Overview
#Corecore emerged in late 2022 as TikTok’s meta-commentary on aesthetic culture itself. Unlike specific “-core” trends (cottagecore, dark academia, goblincore), corecore was an anti-aesthetic: rapid-fire video collages combining random, often depressing imagery set to melancholic music, critiquing modern life’s emptiness and algorithmic consumption.
What Is Corecore?
Corecore videos typically featured:
- Found footage of mundane modern life
- Clips of consumerism, pollution, and urban alienation
- Juxtaposition of beauty and decay
- Philosophical text overlays about meaning and existence
- Soundtracks by artists like Radiohead, Have a Nice Life, or ambient music
The aesthetic was intentionally chaotic and unsettling, reflecting Gen Z’s existential anxiety about climate change, capitalism, social media addiction, and the search for authenticity in a hyper-commodified world.
Cultural Commentary
Corecore represented exhaustion with TikTok’s endless aesthetic categorization. Every interest had become a “core”: goblincore, clowncore, seapunk revival, etc. Corecore asked: “What if we acknowledged that labeling everything is itself empty?”

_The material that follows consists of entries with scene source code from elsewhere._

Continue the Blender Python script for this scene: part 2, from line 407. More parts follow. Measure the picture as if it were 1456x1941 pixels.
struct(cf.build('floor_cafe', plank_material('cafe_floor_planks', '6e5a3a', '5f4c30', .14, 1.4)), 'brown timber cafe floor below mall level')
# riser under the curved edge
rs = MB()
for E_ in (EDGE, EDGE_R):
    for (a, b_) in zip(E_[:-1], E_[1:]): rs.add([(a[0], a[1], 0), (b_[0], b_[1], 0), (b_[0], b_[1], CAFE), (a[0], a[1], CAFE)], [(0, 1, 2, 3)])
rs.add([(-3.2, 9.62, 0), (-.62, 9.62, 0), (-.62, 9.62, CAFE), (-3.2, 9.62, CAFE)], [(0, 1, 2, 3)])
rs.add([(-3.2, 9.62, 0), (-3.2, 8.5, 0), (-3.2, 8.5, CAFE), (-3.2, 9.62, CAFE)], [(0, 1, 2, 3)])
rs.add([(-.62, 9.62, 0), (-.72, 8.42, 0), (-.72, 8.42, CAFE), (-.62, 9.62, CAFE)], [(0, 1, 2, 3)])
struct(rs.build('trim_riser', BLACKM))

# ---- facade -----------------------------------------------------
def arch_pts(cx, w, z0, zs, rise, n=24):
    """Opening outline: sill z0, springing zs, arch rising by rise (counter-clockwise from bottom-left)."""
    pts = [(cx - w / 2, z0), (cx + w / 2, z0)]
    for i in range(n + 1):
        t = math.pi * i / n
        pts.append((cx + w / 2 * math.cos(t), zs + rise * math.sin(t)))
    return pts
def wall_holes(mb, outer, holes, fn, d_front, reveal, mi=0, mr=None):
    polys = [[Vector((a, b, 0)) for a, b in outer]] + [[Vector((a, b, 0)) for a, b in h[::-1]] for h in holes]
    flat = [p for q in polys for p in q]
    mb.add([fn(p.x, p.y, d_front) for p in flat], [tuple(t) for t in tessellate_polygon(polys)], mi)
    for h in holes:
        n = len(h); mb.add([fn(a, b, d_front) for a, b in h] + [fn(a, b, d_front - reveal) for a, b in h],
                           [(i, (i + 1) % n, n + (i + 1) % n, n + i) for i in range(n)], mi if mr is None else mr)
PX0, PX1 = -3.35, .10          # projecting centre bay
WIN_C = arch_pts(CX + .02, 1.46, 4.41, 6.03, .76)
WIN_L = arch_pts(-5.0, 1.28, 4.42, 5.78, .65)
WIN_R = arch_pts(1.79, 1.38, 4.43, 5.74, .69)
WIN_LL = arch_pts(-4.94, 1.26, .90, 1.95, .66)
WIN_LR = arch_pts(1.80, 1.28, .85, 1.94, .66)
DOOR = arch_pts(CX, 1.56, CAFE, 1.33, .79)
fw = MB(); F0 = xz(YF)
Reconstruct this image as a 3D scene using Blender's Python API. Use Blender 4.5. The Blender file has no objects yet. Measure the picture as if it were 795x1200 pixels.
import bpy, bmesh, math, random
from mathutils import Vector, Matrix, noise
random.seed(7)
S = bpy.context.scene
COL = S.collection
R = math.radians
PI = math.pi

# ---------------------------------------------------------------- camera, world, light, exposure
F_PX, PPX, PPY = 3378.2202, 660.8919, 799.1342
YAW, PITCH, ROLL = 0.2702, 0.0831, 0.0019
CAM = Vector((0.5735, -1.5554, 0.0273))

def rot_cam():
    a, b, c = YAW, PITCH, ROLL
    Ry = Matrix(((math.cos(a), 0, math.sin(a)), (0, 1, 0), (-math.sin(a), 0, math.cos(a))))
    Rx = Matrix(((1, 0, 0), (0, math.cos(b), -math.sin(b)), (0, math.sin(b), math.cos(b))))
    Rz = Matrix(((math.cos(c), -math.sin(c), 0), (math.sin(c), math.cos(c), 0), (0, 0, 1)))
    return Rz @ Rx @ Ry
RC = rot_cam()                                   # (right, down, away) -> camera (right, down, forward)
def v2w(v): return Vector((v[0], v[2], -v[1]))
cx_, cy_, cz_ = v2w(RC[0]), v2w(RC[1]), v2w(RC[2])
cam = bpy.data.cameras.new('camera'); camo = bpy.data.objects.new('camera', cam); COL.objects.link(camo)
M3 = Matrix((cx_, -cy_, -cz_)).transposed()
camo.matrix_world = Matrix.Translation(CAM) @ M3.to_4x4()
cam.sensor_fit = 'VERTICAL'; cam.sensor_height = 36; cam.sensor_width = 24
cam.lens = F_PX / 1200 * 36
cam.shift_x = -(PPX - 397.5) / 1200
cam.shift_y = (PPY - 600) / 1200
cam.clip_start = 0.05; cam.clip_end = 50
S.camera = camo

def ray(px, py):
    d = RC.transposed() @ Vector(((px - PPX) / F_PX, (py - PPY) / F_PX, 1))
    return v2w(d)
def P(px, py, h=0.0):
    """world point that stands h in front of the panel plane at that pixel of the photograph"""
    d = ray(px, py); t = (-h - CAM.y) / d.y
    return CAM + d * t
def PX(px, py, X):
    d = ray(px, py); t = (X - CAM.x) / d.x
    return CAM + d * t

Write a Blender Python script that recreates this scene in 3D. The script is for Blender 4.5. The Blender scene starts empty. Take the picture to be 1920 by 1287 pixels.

The trend overlapped with similar movements:
- Traumacore: Processing trauma through visual collage
- Weirdcore/Dreamcore: Liminal spaces and nostalgic unease
- Doomscrolling awareness: Critiquing social media’s mental health impact
Reception
While some found corecore pretentious or overly pessimistic, others praised it as rare genuine artistic expression on a platform dominated by trends and commerce. It sparked conversations about whether TikTok could host meaningful art or only commodified aesthetics.